The Chamber of Petroleum Consumers (COPEC) has projected a marginal reduction in petrol prices in February, offering slight relief to consumers after months of price volatility.
According to COPEC, the anticipated decline is driven by relatively stable global crude oil prices and minor adjustments in petroleum product pricing on the international market. The chamber noted that while the reduction is expected to be modest, it signals a positive shift for motorists and businesses that rely heavily on fuel.
Prices are likely to remain stable for this window, although petrol has stayed stable, diesel has gone up quite significantly, about five per cent. Unfortunately, the local market, as I indicated, will not respond with the increase because the numbers I have picked from some of the BDCs indicate that they have gone down rather week on week.
COPEC, however, cautioned that the extent of the price drop will largely depend on prevailing market conditions, including exchange rate movements, shipping costs, and government-imposed levies. Any sudden changes in these factors could limit the impact of the projected decrease.
The chamber also urged fuel consumers to temper expectations, stressing that the forecast does not suggest a significant price cut but rather a slight easing at the pumps.
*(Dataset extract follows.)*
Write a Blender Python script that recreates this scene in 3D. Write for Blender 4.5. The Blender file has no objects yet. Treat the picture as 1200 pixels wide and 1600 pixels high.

It further encouraged regulators and industry players to continue measures aimed at stabilising fuel prices and protecting consumers from sharp fluctuations.
Fuel prices remain a critical issue for households and the wider economy, as changes at the pump often have a direct effect on transportation costs and the prices of goods and services.
COPEC says it will continue to monitor developments in the global and local petroleum markets and provide regular updates to consumers.